Similarly, the Indians fare much better in Annie Oakley than they did in Annie Get Your Gun.  Sitting Bull still functions as comic relief, though his cultural misunderstandings are far fewer here and less signs of his own idiocy than the fact that he just doesn't particularly care about white people's sense of propriety.  Sitting Bull here is almost a tragic figure, played by Chief Thunderbird, a Cheyenne actor and technical advisor (the musical cast J. Carrol Naish, an Irish-American actor who played General Sheridan that same year in John Ford's Rio Grande) as a man out of step with reality, but determined to survive regardless of how ridiculous or bleak his and his people's situation becomes.  This is nowhere more apparent than at the film's climax, where Sitting Bull on his horse looks into the crowd and sees Toby (he and Annie have broken up over a misunderstanding, and he's left the show to run a shooting gallery in New York City).  Toby knows he's been spotted and takes off, with Sitting Bull in hot pursuit.  He tracks him through the city streets, creating a wonderfully incongruous image of an Indian chief in full regalia stalking through a modern metropolis.

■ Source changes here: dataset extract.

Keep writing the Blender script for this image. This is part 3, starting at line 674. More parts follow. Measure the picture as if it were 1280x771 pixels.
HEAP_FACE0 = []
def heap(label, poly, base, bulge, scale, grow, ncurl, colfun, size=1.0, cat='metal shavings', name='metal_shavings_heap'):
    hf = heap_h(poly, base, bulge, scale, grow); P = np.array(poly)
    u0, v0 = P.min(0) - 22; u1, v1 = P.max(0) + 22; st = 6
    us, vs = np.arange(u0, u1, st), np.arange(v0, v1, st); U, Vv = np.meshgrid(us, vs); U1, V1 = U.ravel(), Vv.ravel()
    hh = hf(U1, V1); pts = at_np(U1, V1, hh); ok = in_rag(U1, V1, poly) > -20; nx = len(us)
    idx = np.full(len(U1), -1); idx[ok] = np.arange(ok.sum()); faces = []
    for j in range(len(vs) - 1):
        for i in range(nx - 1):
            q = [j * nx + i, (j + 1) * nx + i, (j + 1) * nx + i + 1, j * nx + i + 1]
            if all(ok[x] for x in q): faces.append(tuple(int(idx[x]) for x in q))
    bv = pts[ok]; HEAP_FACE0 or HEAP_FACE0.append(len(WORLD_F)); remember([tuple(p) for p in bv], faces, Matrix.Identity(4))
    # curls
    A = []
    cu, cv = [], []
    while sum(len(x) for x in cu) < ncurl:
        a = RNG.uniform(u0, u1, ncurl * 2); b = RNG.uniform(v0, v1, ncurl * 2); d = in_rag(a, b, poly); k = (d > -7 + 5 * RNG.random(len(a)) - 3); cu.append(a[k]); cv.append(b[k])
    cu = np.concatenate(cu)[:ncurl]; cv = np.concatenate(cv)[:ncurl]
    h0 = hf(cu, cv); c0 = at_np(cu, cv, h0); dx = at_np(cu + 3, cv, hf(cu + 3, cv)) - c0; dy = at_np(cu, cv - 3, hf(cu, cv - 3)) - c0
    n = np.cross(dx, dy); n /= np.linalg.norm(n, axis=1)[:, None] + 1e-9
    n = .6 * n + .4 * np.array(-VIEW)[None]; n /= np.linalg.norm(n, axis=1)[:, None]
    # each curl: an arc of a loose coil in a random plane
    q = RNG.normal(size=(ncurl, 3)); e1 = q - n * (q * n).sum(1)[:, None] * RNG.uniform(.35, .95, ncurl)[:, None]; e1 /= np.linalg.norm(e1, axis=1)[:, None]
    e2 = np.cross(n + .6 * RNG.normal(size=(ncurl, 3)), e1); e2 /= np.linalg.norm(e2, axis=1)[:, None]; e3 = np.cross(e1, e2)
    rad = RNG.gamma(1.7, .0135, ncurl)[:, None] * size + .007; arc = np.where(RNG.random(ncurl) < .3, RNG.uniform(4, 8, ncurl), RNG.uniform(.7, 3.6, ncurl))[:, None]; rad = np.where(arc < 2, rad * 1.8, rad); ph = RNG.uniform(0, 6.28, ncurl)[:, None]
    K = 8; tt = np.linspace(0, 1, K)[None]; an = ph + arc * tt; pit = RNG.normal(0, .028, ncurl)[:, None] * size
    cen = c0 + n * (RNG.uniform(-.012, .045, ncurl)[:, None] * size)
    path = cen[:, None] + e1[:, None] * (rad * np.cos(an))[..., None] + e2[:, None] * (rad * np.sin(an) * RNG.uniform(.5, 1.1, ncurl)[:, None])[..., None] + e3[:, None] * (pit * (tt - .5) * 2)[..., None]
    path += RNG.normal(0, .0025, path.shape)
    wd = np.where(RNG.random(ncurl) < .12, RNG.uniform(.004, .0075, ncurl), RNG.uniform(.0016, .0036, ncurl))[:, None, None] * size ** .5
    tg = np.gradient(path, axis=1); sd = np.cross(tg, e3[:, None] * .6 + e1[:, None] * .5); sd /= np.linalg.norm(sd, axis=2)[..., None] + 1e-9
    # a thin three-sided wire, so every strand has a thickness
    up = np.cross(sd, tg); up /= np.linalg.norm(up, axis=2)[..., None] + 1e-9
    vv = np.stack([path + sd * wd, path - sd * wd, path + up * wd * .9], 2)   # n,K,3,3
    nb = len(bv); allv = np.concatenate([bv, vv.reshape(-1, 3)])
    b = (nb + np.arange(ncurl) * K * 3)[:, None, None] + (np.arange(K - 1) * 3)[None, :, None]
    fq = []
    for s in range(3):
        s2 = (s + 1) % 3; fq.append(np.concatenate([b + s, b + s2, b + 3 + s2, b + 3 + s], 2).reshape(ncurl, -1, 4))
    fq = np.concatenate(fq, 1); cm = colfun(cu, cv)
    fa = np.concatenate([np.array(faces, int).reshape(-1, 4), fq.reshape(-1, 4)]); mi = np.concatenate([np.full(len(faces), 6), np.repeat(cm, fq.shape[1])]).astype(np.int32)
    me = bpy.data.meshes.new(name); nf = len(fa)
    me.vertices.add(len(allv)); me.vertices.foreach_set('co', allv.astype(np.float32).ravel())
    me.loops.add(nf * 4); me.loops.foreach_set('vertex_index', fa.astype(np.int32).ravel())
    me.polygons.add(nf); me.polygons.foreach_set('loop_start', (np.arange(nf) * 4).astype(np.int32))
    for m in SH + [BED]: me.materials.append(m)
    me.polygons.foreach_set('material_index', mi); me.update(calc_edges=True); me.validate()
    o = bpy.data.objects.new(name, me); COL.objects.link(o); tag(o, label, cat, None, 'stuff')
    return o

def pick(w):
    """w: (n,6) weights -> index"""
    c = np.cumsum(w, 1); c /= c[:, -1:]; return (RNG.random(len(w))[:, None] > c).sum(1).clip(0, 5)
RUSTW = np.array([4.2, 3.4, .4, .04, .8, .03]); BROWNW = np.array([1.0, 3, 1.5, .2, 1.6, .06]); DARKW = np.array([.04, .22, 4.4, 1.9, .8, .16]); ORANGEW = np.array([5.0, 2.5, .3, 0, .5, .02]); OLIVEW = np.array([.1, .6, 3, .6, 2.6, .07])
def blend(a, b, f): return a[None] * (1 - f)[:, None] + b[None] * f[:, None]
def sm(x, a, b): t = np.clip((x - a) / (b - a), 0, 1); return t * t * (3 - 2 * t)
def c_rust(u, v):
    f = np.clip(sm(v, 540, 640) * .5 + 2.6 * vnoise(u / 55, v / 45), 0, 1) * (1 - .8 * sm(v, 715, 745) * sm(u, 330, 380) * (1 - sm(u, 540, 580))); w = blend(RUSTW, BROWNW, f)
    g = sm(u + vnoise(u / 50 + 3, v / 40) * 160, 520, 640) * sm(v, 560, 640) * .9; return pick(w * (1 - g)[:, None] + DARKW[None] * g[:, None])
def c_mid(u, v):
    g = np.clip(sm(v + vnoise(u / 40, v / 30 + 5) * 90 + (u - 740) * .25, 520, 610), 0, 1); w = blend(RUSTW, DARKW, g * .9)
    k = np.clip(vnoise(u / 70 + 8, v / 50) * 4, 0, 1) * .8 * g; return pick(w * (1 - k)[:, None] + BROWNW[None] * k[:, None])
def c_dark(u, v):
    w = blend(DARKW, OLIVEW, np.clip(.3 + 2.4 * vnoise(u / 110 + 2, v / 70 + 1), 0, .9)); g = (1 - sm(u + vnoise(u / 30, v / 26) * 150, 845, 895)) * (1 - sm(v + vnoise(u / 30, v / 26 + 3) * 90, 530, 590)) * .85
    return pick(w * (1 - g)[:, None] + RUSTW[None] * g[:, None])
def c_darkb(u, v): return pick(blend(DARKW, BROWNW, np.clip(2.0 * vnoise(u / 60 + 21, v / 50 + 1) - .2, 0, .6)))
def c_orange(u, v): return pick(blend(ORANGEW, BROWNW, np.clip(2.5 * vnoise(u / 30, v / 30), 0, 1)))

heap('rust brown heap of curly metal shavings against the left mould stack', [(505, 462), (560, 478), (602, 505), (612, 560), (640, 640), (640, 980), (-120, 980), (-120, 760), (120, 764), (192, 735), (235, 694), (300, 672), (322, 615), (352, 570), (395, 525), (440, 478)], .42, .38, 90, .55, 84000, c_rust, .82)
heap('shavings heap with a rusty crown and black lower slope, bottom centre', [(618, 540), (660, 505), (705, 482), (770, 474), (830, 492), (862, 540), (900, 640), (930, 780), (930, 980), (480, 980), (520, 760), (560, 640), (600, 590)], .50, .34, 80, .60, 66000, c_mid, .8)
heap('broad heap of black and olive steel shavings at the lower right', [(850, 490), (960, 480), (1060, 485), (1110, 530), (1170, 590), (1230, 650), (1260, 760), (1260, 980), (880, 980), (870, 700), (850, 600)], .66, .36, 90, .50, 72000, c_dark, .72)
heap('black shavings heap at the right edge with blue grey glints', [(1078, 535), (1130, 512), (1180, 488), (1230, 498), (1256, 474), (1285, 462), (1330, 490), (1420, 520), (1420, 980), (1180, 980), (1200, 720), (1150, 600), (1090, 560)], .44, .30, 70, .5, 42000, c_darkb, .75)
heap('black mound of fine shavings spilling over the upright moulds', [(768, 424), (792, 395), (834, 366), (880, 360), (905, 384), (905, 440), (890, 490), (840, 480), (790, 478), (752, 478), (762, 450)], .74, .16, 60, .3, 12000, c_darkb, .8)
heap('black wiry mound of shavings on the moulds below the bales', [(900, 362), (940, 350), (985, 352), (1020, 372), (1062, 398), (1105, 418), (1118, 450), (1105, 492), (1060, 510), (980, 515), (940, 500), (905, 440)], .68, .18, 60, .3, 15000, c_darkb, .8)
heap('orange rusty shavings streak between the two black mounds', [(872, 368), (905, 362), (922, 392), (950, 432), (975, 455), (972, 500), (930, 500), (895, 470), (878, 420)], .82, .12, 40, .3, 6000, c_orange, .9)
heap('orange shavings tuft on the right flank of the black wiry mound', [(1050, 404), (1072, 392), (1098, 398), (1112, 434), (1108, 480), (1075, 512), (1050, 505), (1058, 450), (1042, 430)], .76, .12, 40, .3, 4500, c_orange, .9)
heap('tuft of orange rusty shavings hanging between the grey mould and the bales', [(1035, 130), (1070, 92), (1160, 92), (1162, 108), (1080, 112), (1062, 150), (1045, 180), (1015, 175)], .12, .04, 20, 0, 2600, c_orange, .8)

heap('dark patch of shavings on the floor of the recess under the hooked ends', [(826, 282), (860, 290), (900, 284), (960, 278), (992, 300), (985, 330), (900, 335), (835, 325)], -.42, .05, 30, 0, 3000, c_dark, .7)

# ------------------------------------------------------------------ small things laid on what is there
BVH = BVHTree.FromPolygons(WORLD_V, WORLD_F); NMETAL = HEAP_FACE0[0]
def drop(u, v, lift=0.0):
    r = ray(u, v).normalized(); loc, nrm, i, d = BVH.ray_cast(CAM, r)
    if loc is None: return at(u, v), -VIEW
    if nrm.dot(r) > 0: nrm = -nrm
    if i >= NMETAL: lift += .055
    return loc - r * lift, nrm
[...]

Annie Oakley is a flawed film.  The plotting is full of the kinds of conflicts that would easily be resolved if only everyone let everyone else speak.  In fact, the big dramatic scene that causes Annie and Toby's breakup is a textbook example of this kind of lazy screenwriting, as Annie is literally interrupted by everyone every time she tries to explain what actually happened.  But still, given just how purely awful my experience of Annie Get Your Gun was, watching it was a revelation.  I'm not sure if this is always the case with 1950s remakes of 1930s films.  Both John Ford's Mogambo and George Cukor's A Star is Born build on their antecedents (Victor Fleming's Red Dust and William Wellman's A Star is Born, respectively) in interesting and thoughtful ways.  But the parallel I'm best able to draw between what 1950 did to the 1935 Annie Oakley story is the contrast between the two film versions of Show Boat.  The first, by James Whale from 1936 is a nuanced portrait of a racially complex society, with dignified performances from its minority characters (including the electrifying Paul Robeson) which is turned into a much simplified musical starring Howard Keel and directed by George Sydney.